With the improved technology, the metaverse is not just an alternative to live exhibitions; I would say it can even be a better one. Having been in Hong Kong for so many years, I know you have to be lucky to have an open gallery space where the light is falling in.

That’s not a problem with the stunning architectural masterpieces created by Oncyber. In terms of visuals, you can go crazy. The gallery experience can go as far as your mind can lead you, or even beyond.

I really tried to make the virtual exhibition as accessible as possible. You don’t need a crypto wallet to enter. All you need is either your mobile device or your laptop. If you’re a little more advanced and have your own VR system at home, you can enter it as if you’re walking into the metaverse.

Tatler: Will Bamboo Scenes go virtual from now on?

We’ll do a mix of both virtual and physical exhibitions. I believe the way we experience art is going to be more digital, but I also think, in a realistic way, the majority of people are still enjoying physical things.

What were the challenges you encountered while setting up this exhibition?
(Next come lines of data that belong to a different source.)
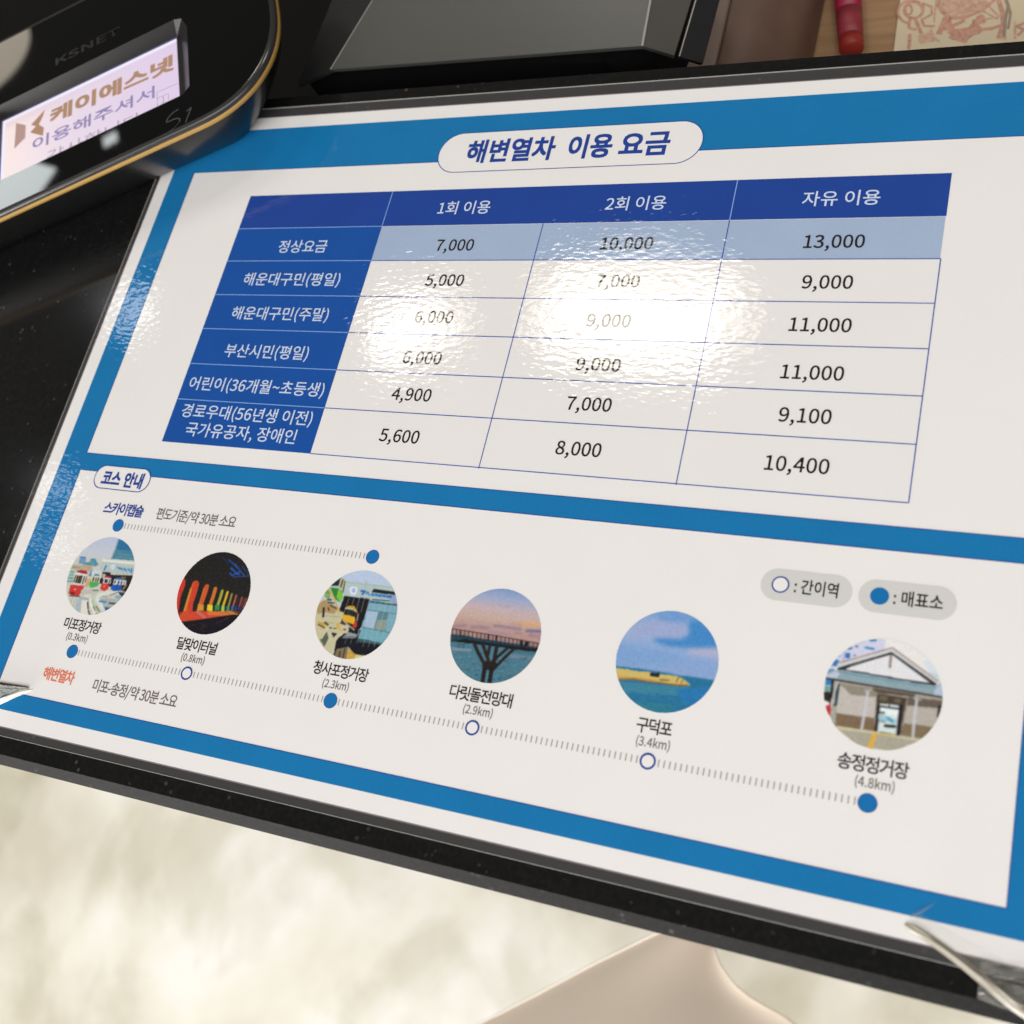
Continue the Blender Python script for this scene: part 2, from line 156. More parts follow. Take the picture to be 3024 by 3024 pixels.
"자":[920,[67,734,67,665,273,665,273,551,240,396,155,257,35,162,84,96,222,216,315,395,406,230,540,118,587,184,469,275,386,406,355,551,355,665,555,665,555,734],[662,827,662,-78,745,-78,745,392,893,392,893,462,745,462,745,827]],
"장":[920,[464,257,305,237,202,181,166,91,202,1,305,-56,464,-76,623,-56,724,1,760,91,724,181,623,237],[464,191,579,179,653,145,679,91,653,36,579,2,464,-10,349,2,274,36,248,91,274,145,349,179],[71,760,71,692,273,692,273,656,244,533,165,431,46,363,88,297,228,384,316,519,402,401,535,324,574,389,459,452,383,545,356,657,356,692,555,692,555,760],[669,827,669,282,752,282,752,528,885,528,885,597,752,597,752,827]],
"전":[920,[711,826,711,577,529,577,529,509,711,509,711,163,794,163,794,826],[217,222,217,-58,819,-58,819,10,299,10,299,222],[79,753,79,685,280,685,280,641,251,518,171,414,53,345,96,278,235,368,323,504,409,381,541,299,583,365,468,431,392,528,364,641,364,685,562,685,562,753]],
"정":[920,[496,260,335,240,232,182,195,91,232,0,335,-57,496,-77,657,-57,761,0,797,91,761,182,657,240],[496,195,613,183,689,147,715,91,689,35,613,0,496,-12,379,0,304,35,277,91,304,147,379,183],[711,827,711,592,533,592,533,523,711,523,711,288,794,288,794,827],[79,761,79,693,280,693,280,662,251,538,172,433,53,362,96,296,236,387,324,525,409,403,541,321,583,387,468,453,392,550,364,663,364,693,562,693,562,761]],
"주":[920,[127,770,127,704,412,704,412,699,366,588,250,501,98,454,130,388,265,428,380,499,458,595,537,499,652,428,788,388,819,454,667,501,551,588,505,699,505,704,789,704,789,770],[50,312,50,244,416,244,416,-77,498,-77,498,244,867,244,867,312]],
"준":[920,[125,782,125,715,405,715,362,614,250,536,99,493,130,427,270,465,385,533,458,626,533,533,647,465,787,427,818,493,668,536,556,614,512,715,793,715,793,782],[49,362,49,294,424,294,424,111,506,111,506,294,869,294,869,362],[153,199,153,-58,778,-58,778,10,236,10,236,199]],
"차":[920,[269,810,269,670,66,670,66,603,270,603,270,534,240,383,160,251,41,161,88,97,224,208,312,375,396,219,525,114,572,177,457,266,380,391,351,534,351,603,552,603,552,670,352,670,352,810],[662,827,662,-78,745,-78,745,386,893,386,893,456,745,456,745,827]],
"청":[920,[496,255,335,236,232,180,195,90,232,0,335,-56,496,-76,657,-56,761,0,797,90,761,180,657,236],[496,190,614,178,689,144,715,90,689,36,614,1,496,-11,379,1,304,36,277,90,304,144,379,178],[276,831,276,718,75,718,75,651,276,651,276,634,248,518,169,422,52,358,92,293,231,375,319,504,408,390,546,317,585,382,467,440,387,528,358,634,358,651,558,651,558,718,359,718,359,831],[711,827,711,569,530,569,530,501,711,501,711,279,794,279,794,827]],
"초":[920,[418,310,418,105,50,105,50,36,870,36,870,105,500,105,500,310],[418,808,418,684,126,684,126,616,417,616,372,490,257,396,95,344,127,279,265,320,380,390,459,488,538,390,653,320,791,279,823,344,662,396,546,490,501,616,792,616,792,684,500,684,500,808]],
"카":[920,[108,733,108,665,432,665,405,508,62,484,75,411,379,440,261,273,58,135,104,71,305,206,431,364,497,542,515,733],[662,827,662,-77,745,-77,745,391,889,391,889,460,745,460,745,827]],
"캡":[920,[219,285,219,-66,812,-66,812,285,731,285,731,181,302,181,302,285],[302,115,731,115,731,1,302,1],[99,770,99,702,368,702,347,609,57,590,70,521,316,546,216,442,61,360,99,299,299,415,414,573,451,770],[535,809,535,331,614,331,614,537,733,537,733,324,812,324,812,826,733,826,733,605,614,605,614,809]],
"케":[920,[739,827,739,-78,818,-78,818,827],[551,803,551,470,410,470,437,593,445,720,98,720,98,652,364,652,341,510,54,491,66,419,318,444,221,295,55,169,102,110,278,244,384,402,551,402,551,-32,629,-32,629,803]],
"코":[920,[148,739,148,671,687,671,687,653,685,521,122,498,135,426,681,458,649,243,731,234,764,472,768,653,768,739],[368,348,368,114,50,114,50,45,867,45,867,114,450,114,450,348]],
"터":[920,[525,486,525,418,712,418,712,-79,794,-79,794,827,712,827,712,486],[92,744,92,138,160,138,382,144,573,166,564,234,384,212,174,207,174,423,470,423,470,490,174,490,174,676,510,676,510,744]],
"편":[920,[560,483,560,414,711,414,711,154,794,154,794,827,711,827,711,655,560,655,560,587,711,587,711,483],[62,290,313,295,585,320,581,382,463,371,463,686,553,686,553,754,77,754,77,686,166,686,166,361,52,360],[247,686,383,686,383,366,247,362],[215,209,215,-58,818,-58,818,10,298,10,298,209]],
"평":[920,[496,250,335,231,231,176,195,87,231,-1,335,-57,496,-76,658,-57,761,-1,797,87,761,176,658,231],[496,185,657,159,715,87,657,15,496,-11,335,15,277,87,335,159],[711,827,711,665,562,665,562,598,711,598,711,503,562,503,562,435,711,435,711,269,794,269,794,827],[62,322,313,327,585,353,581,415,463,404,463,691,553,691,553,759,77,759,77,691,166,691,166,393,52,392],[247,691,383,691,383,399,247,394]],
"포":[920,[124,376,124,310,416,310,416,104,50,104,50,34,870,34,870,104,498,104,498,310,791,310,791,376,652,376,652,672,793,672,793,740,122,740,122,672,262,672,262,376],[345,672,570,672,570,376,345,376]],
"표":[920,[124,382,124,314,277,314,277,100,50,100,50,32,870,32,870,100,638,100,638,314,791,314,791,382,652,382,652,675,793,675,793,743,122,743,122,675,262,675,262,382],[360,100,360,314,555,314,555,100],[345,675,570,675,570,382,345,382]],
"합":[920,[183,261,183,-66,752,-66,752,261,669,261,669,166,265,166,265,261],[265,101,669,101,669,1,265,1],[319,625,205,606,129,551,102,467,129,383,205,328,319,308,432,328,508,383,535,467,508,551,432,606],[319,562,418,536,456,467,418,397,319,371,220,397,182,467,220,536],[669,827,669,301,752,301,752,526,885,526,885,596,752,596,752,827],[278,835,278,734,52,734,52,667,586,667,586,734,361,734,361,835]],
"해":[920,[273,544,173,518,104,445,79,338,104,230,173,158,273,131,374,158,442,230,467,338,442,445,374,518],[273,474,359,436,393,338,359,240,273,202,187,240,153,338,187,436],[232,800,232,672,48,672,48,604,497,604,497,672,314,672,314,800],[542,806,542,-34,620,-34,620,378,736,378,736,-78,815,-78,815,827,736,827,736,446,620,446,620,806]],
"회":[920,[704,827,704,-78,787,-78,787,827],[348,533,449,505,487,430,449,356,348,328,249,356,210,430,249,505],[348,598,235,577,159,519,132,430,154,350,215,294,308,265,308,168,55,164,67,94,347,100,652,130,646,192,391,171,391,266,484,295,544,351,566,430,539,519,462,577],[308,826,308,716,74,716,74,649,623,649,623,716,391,716,391,826]],
" ":[224]}
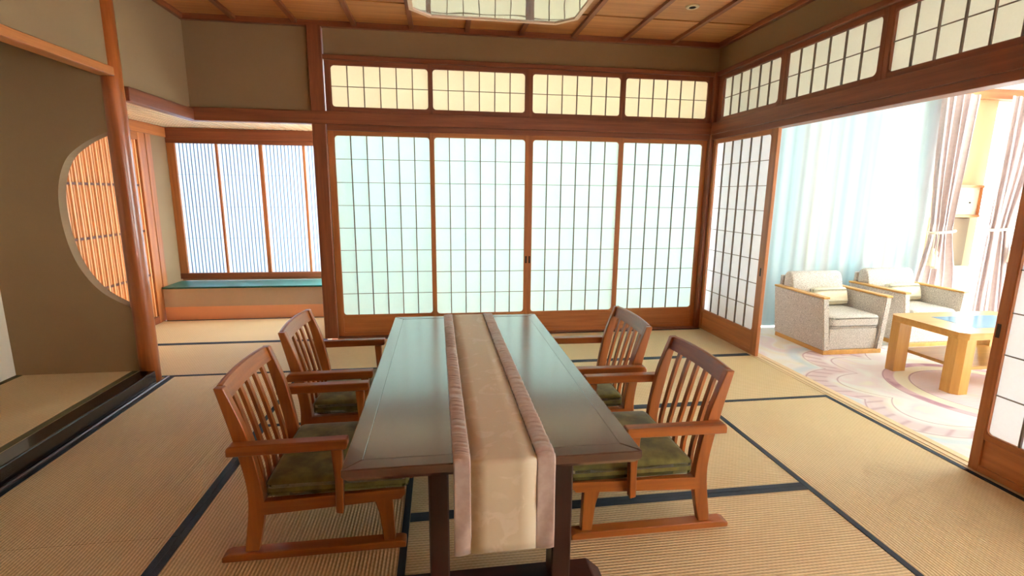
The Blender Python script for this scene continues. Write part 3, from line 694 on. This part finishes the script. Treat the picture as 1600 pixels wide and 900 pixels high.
def dining_chair():
    t = root('dining_armchair', '', 'chair')
    re = [(x-CX, z) for z, x in REAR]; fr_ = [(x-CX, z) for z, x in FRONT]
    prof = spline(re, 5)+spline(fr_, 5)[::-1]
    for s in (-1, 1):
        y0, y1 = sorted((s*0.262, s*0.230))
        prism('back_post', prof, 1, y0, y1, wood('chair', 2), t, 0.003)
        prism('front_leg', [(0.703-CX, 0.03), (0.748-CX, 0.03), (0.742-CX, 0.225), (0.672-CX, 0.215), (0.690-CX, 0.15)], 1, y0, y1, wood('chair', 2), t, 0.003)
        prism('seat_rail', [(0.235-CX, 0.180), (0.775-CX, 0.208), (0.792-CX, 0.228), (0.792-CX, 0.252), (0.235-CX, 0.236)], 1, y0, y1, 'chair', t, 0.002)
        a0, a1 = sorted((s*0.308, s*0.2625))
        prism('armrest', [(0.166-CX, 0.452), (0.585-CX, 0.456), (0.592-CX, 0.474), (0.590-CX, 0.496), (0.176-CX, 0.493), (0.166-CX, 0.480)], 1, a0, a1, 'chair', t, 0.004)
        b0, b1 = sorted((s*0.297, s*0.2625))
        prism('arm_support', [(0.534-CX, 0.19), (0.560-CX, 0.185), (0.566-CX, 0.32), (0.568-CX, 0.455), (0.528-CX, 0.455), (0.536-CX, 0.32)], 1, b0, b1, wood('chair', 2), t, 0.003)
        k0, k1 = sorted((s*0.275, s*0.222))
        prism('floor_runner', [(0.10-CX, 0.0), (0.79-CX, 0.0), (0.79-CX, 0.024), (0.775-CX, 0.031), (0.125-CX, 0.031), (0.10-CX, 0.020)], 1, k0, k1, 'chair', t, 0.003)
    box('front_rail', (0.765-CX, 0.788-CX), (-0.23, 0.23), (0.200, 0.250), 'chair', t, 0.003)
    box('rear_rail', (0.215-CX, 0.240-CX), (-0.23, 0.23), (0.185, 0.240), 'chair', t, 0.003)
    bow = lambda y: 0.020*(1-(y/0.262)**2)
    xm = lambda z: (interp(REAR, z)+interp(FRONT, z))/2-CX
    # curved top rail
    v = []; f = []; ny = 16
    for i in range(ny+1):
        y = -0.231+0.462*i/ny; b = bow(y)
        for (z, dx) in ((0.640, -0.011), (0.640, 0.011), (0.700, 0.010), (0.703, 0.0), (0.700, -0.011)): v.append((xm(z)+dx-b, y, z+0.004*(1-(y/0.24)**2)*(1 if z > 0.69 else 0)))
    for i in range(ny):
        for j in range(5): f.append((i*5+j, i*5+(j+1) % 5, (i+1)*5+(j+1) % 5, (i+1)*5+j))
    f += [(0, 1, 2, 3, 4), tuple(ny*5+j for j in range(5))]
    mesh('top_rail', v, f, wood('chair', 1), t)
    for k in range(5):
        y = (-2+k)*0.077; v = []; f = []; zs = [0.22+0.43*i/10 for i in range(11)]
        for z in zs:
            b = bow(y)*min(1, (z-0.2)/0.3); x = xm(z)-b
            for dx, dy in ((-0.007, -0.0125), (0.007, -0.0125), (0.007, 0.0125), (-0.007, 0.0125)): v.append((x+dx, y+dy, z))
        for i in range(10):
            for j in range(4): f.append((i*4+j, i*4+(j+1) % 4, (i+1)*4+(j+1) % 4, (i+1)*4+j))
        f += [(0, 1, 2, 3), (40, 41, 42, 43)]
        mesh('back_slat', v, f, wood('chair', 2), t)
    pillow('seat_cushion', (0.268-CX, 0.806-CX), (-0.252, 0.252), (0.243, 0.312), VELVET, t, 0.026, 0.010)
    return t
ch = dining_chair()
spots = [((0.445, -2.808), 0, 'wooden armchair with green seat, near left side of dining table'), ((0.445, -2.075), 0, 'wooden armchair with green seat, far left side of dining table'),
         ((1.805, -2.858), PI, 'wooden armchair with green seat, near right side of dining table'), ((1.755, -2.172), PI, 'wooden armchair with green seat, far right side of dining table')]
for i, (p, a, lab) in enumerate(spots):
    o = ch if i == 0 else copy_tree(ch)
    o.location = (p[0], p[1], 0.0022); o.rotation_euler = (0, 0, a); tag(o, lab, 'chair', 'dining armchairs round the table')

# ---- ceiling lamp
lc = (1.365, -1.515); hl = 0.61; chm = 0.135; LB = 2.66
def octa(h, c): return [(lc[0]+sx*a, lc[1]+sy*b) for sx, sy, a, b in ((-1, -1, h-c, h), (1, -1, h-c, h), (1, -1, h, h-c), (1, 1, h, h-c), (1, 1, h-c, h), (-1, 1, h-c, h), (-1, 1, h, h-c), (-1, -1, h, h-c))]
cl = tag(root('ceiling_lamp', '', '', (lc[0], lc[1], LB)), 'octagonal ceiling lamp with thin wood frame and glossy white cover', 'lamp')
oo, ii = octa(hl, chm), octa(hl-0.03, chm-0.0124)
for k in range(8):
    a, b = k, (k+1) % 8
    q = [oo[a], oo[b], ii[b], ii[a]]
    mesh('frame_side', [(x, y, LB) for x, y in q]+[(x, y, LB+0.045) for x, y in q], [(0, 1, 2, 3), (7, 6, 5, 4)]+[(i, 4+i, 4+(i+1) % 4, (i+1) % 4) for i in range(4)], wood('lampwood', 0), cl)
pc = octa(hl-0.0302, chm-0.0125)
prism('cover', pc, 2, LB+0.008, LB+0.014, ACRYLIC, cl)
prism('housing', octa(hl-0.08, chm-0.03), 2, LB+0.03, CZ-0.005, WHITE, cl)
# ---- small round ceiling fitting
cd = tag(root('ceiling_spotlight', '', '', (2.93, -0.905, CZ-0.02)), 'small round ivory fitting set in the ceiling boards', 'spotlight')
lathe('rim', [(0.052, 0.018), (0.052, 0.006), (0.044, 0.0), (0.030, 0.002), (0.026, 0.010)], IVORY, cd, (2.93, -0.905, CZ-0.02), 24)
lathe('lens', [(0.026, 0.003), (0.024, 0.0005), (0.010, -0.003)], DARK, cd, (2.93, -0.905, CZ-0.02), 20)

# ---- lounge armchairs (local: faces -y)
def lounge_chair():
    t = root('lounge_armchair', '', 'armchair')
    xo = lambda z: 0.298+(z-0.04)*0.105           # sides lean outwards
    for s in (-1, 1):
        v = []
        for y in (-0.335, 0.34):
            for z in (0.04, 0.512): v += [(s*xo(z), y+(0.02 if y < 0 and z > 0.3 else 0), z), (s*(xo(z)-0.062), y+(0.02 if y < 0 and z > 0.3 else 0), z)]
        f = [(0, 1, 3, 2), (4, 6, 7, 5), (0, 2, 6, 4), (1, 5, 7, 3), (0, 4, 5, 1), (2, 3, 7, 6)]
        o = mesh('arm_panel', v, f, TWEED, t); bm = bmesh.new(); bm.from_mesh(o.data); bmesh.ops.bevel(bm, geom=bm.edges[:], offset=0.008, segments=2, affect='EDGES'); bm.to_mesh(o.data); bm.free()
        x0, x1 = sorted((s*(xo(0.512)+0.001), s*(xo(0.512)-0.064)))
        box('arm_top', (x0, x1), (-0.322, 0.342), (0.512, 0.53), 'honey', t, 0.004)
    box('plinth', (-0.295, 0.295), (-0.33, 0.33), (0.0, 0.04), 'honey', t, 0.003)
    box('front_panel', (-0.238, 0.238), (-0.315, -0.25), (0.04, 0.235), TWEED, t, 0.008)
    box('seat_base', (-0.238, 0.238), (-0.25, 0.30), (0.04, 0.235), TWEED, t)
    pillow('seat_cushion', (-0.242, 0.242), (-0.325, 0.20), (0.237, 0.355), TWEED, t, 0.03, 0.012)
    # back: raked cushion and frame
    v = []; f = []
    prof = spline([(0.13, 0.36), (0.165, 0.52), (0.20, 0.63), (0.235, 0.672), (0.285, 0.668), (0.31, 0.63), (0.315, 0.50), (0.31, 0.36)], 4)
    n = len(prof); xs = [-0.272, -0.268, -0.255, -0.12, 0.12, 0.255, 0.268, 0.272]; sh_ = [0.86, 0.95, 1.0, 1.0, 1.0, 1.0, 0.95, 0.86]
    for x, k in zip(xs, sh_):
        for (y, z) in prof: v.append((x, 0.225+(y-0.225)*k, 0.50+(z-0.50)*k))
    for i in range(len(xs)-1):
        for j in range(n): f.append((i*n+j, i*n+(j+1) % n, (i+1)*n+(j+1) % n, (i+1)*n+j))
    f += [tuple(range(n)), tuple(range((len(xs)-1)*n, len(xs)*n))]
    mesh('back_cushion', v, f, TWEED, t, True)
    box('back_frame', (-0.285, 0.285), (0.318, 0.352), (0.04, 0.625), TWEED, t, 0.008)
    return t
lch = lounge_chair()
for i, (p, lab, labc) in enumerate([((4.63, -0.722), 'grey tweed armchair nearer the tatami room', 'cream cushion on the armchair nearer the tatami room'), ((5.577, -0.60), 'grey tweed armchair farther right, behind the coffee table', 'cream cushion on the farther armchair')]):
    o = lch if i == 0 else copy_tree(lch)
    o.location = (p[0], p[1], 0); tag(o, lab, 'armchair', 'lounge armchairs')
    cu = pillow('cushion', (-0.185, 0.185), (-0.035, 0.035), (-0.085, 0.085), CREAM, None, 0.03, 0.03)
    cu.location = (p[0]+0.045, p[1]+0.075, 0.455); cu.rotation_euler = (math.radians(-16), 0, math.radians(3)); tag(cu, labc, 'cushion', 'lounge cushions')

# ---- coffee table
ct = tag(root('coffee_table', '', '', (5.09, -1.695, 0)), 'honey wood coffee table with pale blue glass inset', 'table')
cx0, cx1, cy0, cy1, cz = 4.595, 5.60, -2.0, -1.385, 0.46
def top():
    c = 0.045
    oc = [(cx0+c, cy0), (cx1-c, cy0), (cx1, cy0+c), (cx1, cy1-c), (cx1-c, cy1), (cx0+c, cy1), (cx0, cy1-c), (cx0, cy0+c)]
    gx0, gx1, gy0, gy1 = 4.84, 5.42, -1.87, -1.53
    ins = [(gx0, gy0), (gx1, gy0), (gx1, gy0), (gx1, gy1), (gx1, gy1), (gx0, gy1), (gx0, gy1), (gx0, gy0)]
    v = []
    for z in (cz-0.05, cz): v += [(x, y, z) for x, y in oc]+[(x, y, z) for x, y in ins]
    f = []
    for k in range(8):
        l = (k+1) % 8
        f += [(k, l, 16+l, 16+k)]
        for b, rev in ((0, 1), (16, 0)):
            q = [b+k, b+l, b+8+l, b+8+k]
            q2 = [i for n_, i in enumerate(q) if v[i] not in [v[z_] for z_ in q[:n_]]]
            f.append(tuple(q2[::-1] if rev else q2))
        if ins[k] != ins[l]: f.append((8+l, 8+k, 24+k, 24+l))
    mesh('table_top', v, f, wood('honey', 0), ct)
    box('glass_inset', (gx0, gx1), (gy0, gy1), (cz-0.012, cz+0.0015), BLUEGLASS, ct)
top()
for x in (cx0+0.005, cx1-0.115):
    for y in (cy0+0.005, cy1-0.115):
        c = 0.035; ox = x < 5; oy = y < -1.7
        sq = [(x, y), (x+0.11, y), (x+0.11, y+0.11), (x, y+0.11)]
        corner = (0 if ox else 1) if oy else (3 if ox else 2); pts = []
        for k, p in enumerate(sq):
            if k == corner:
                pv, nx = sq[k-1], sq[(k+1) % 4]
                for q in (pv, nx): dd = Vector((q[0]-p[0], q[1]-p[1])).normalized()*c; pts.append((p[0]+dd.x, p[1]+dd.y))
            else: pts.append(p)
        prism('leg', pts, 2, 0.0, cz-0.05, wood('honey', 2), ct)
box('lower_shelf', (cx0+0.11, cx1-0.11), (cy0+0.07, cy1-0.07), (0.16, 0.185), 'honey', ct, 0.002)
Because the metaverse is so new, little things like the technical process of getting NFTs into the gallery wasn’t always flawlessly. A month before Oncyber launched the mobile view, we started marketing the show even though we still had to get some entities in gallery. There were times when technology failed us, which was very stressful. But other gallery owners on Oncyber have been very supportive. They helped out and messaged that we could only be forgiving to ourselves when hiccups happened, because we’re all pioneers in this space.

Tatler: What more plans do you have in the near future?

We’ve been offering a platform for local artists in Hong Kong, but our aim is to do it in big cities around the world: our first stop is New York in June. We hope to be an incubator for artists who have created strong names for themselves locally and thrust them into the global limelight.

After this exhibition, we’ll have more NFT art exhibitions every six to eight weeks. For upcoming exhibitions, we’re enhancing the visiting experience: you can add your own NFT background music, or if you’ve bought a 3D dinosaur NFT, you can put it in the middle of the gallery.

I believe the metaverse is going to change the way we experience art, and it also welcomes a lot of new young collectors and creators who were not have not been well-known in the art industry.

A Woman’s World is on show until April 30.